Şaka bir tarafa, kamuoyunca genellikle kabul gören 'iyilik' ölçütleri dünyayı daha mutlu kılmak için düşünülmüş şeyler değildir. Bunun çeşitli nedenleri vardır; başlıcası da gelenektir.
Ondan sonra en güçlü neden olarak egemen sınıfların sahip olduğu, haksız güçler gelir. İlkel ahlak kuralları tabu kavramından çıkmışa benziyor; bunlar başlangıçta tamamen boş-inan durumdaydılar ve tamamen zararsız olan bazı eylemler -örneğin kabile reisinin tabağından yemek yemek- bilinmez yollarla
felakete yol açtıkları düşüncesiyle yasaklanmıştı. Yasaklar bu şekilde başladı ve başlangıçta varsayılan nedenler unutulduktan sonra da insanların duyguları üzerinde etkisini sürdürdü. Günümüzde geçerli olan ahlak kurallarının büyük bir bölümü hala bu türdendir: bazı davranış biçimleri, etkilerinin kötü olup olmadıklarına bakılmak sızın, dehşet hissi uyandırırlar. Birçok olayda, dehşet uyandıran bu davranış gerçekten de zararlıdır; öyle olmasaydı ahlak ölçütlerimizi düzeltme gereksinimi daha yaygın kabul görürdü.
Örneğin, uygar bir toplumda cinayetin hoşgörüyle karşılanmayacağı ortadadır; ancak cinayetin yasaklanmasının kökeninde yatan şey, tümüyle boş-inandır. Öldürülen kişinin kanının -veya daha sonra hayaletinin- öç almak isteyeceği ve yalnız suçluyu değil, ona yakınlık gösteren herkesi cezalandıracağı düşünülüyordu. Cinayetin yasaklanmasının boş-inan niteliği şundan da anlaşılıyor ki, belli dini ayinlerle kan suçundan temizlenmek
olanaklıydı; başlangıçta bu ayinlerin amacı ise, hayaletin kendisini tanımaması için suçlunun kılık değiştirmesini sağlamaktı. En azından Sir J. G. Frazex'in teorisi böyledir. Pişmanlığın, suçu 'arındırmasından' söz ederken yaptığımız mecaz çok eski zamanlar da kan lekelerini temizlemek için yıkama yapılmasından kaynaklanmaktadır. 'Suç' ve 'günah' gibi kavramların çok eski çağlardaki bu uygulama ile ilişkili duygusal bir kökeni vardır.
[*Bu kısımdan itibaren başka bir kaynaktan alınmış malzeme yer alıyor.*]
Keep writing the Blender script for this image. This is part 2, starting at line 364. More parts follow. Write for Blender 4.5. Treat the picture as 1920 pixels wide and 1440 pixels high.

Rasyonel bir ahlak kuralı cinayet konusunda bile olaya değişik bir açıdan bakacak; hastalık için olduğu gibi, suç, ceza ve kefaret yerine önleme ve iyileştirme ile ilgilene cektir. Günümüzde ahlak ilkeleri boş-inan ve rasyonalizmin garip bir karışımıdır. Cinayet çok eski bir suçtur; ona uzun yıllar ötesine uzanan nefret ve korkunun oluşturduğu bir sis perdesi arkasından bakarız. Sahtekarlık modern bir suçtur; onu rasyonel bakış açısıyla ele alırız. Sahtekarları cezalandırırız; ama onları, canilere
yaptığımız gibi, tuhaf yaratıklar olarak dışlamayız.Teoride nasıl düşünürsek düşünelim, toplumsal yaşamda erdemi, birşeyi yapmak olarak değil, yapmamak olarak algılarız. 'Günah' olarak adlandırılan şeylerden kaçınan bir kimse, başkalarının yararına hiçbir şey yapmasa da, iyi insandır. İncil'de telkin edilen tutum kuşkusuz bu değildir: 'Komşunu kendini sevdiğin gibi sev' olumlu bir yönergedir. Ancak bütün hırıstiyan toplumlarda bu emre uyan kişi kovuşturulur; en azından yoksulluk, genellikle hapis ve bazen de ölümle cezalandırılır. Dünya haksızlıklarla doludur. Ödülleri ve cezaları
verecek konumda olanlar da bu haksızlıklardan yarar sağlayanlardır. Ödüller
eşitsizlik için çok ustaca gerekçeler bulanlara, cezalar ise ona çare arayanlara verilir. Komşusunu içtenlikle seven bir kimsenin halkın yergisinden uzun süre kaçınabileceği bir ülke bilmiyorum. Fransa da savaştan hemen önce Fransa'nın en iyi yurttaşı olan Jean Jaures öldürülmüş, katil ise,bir kamu hizmeti yaptığı gerekçesiyle, beraat etmişti. Bu çok çarpıcı bir örnektir; ancak bu tür şeyler dünyanın her yerinde olagelmektedir.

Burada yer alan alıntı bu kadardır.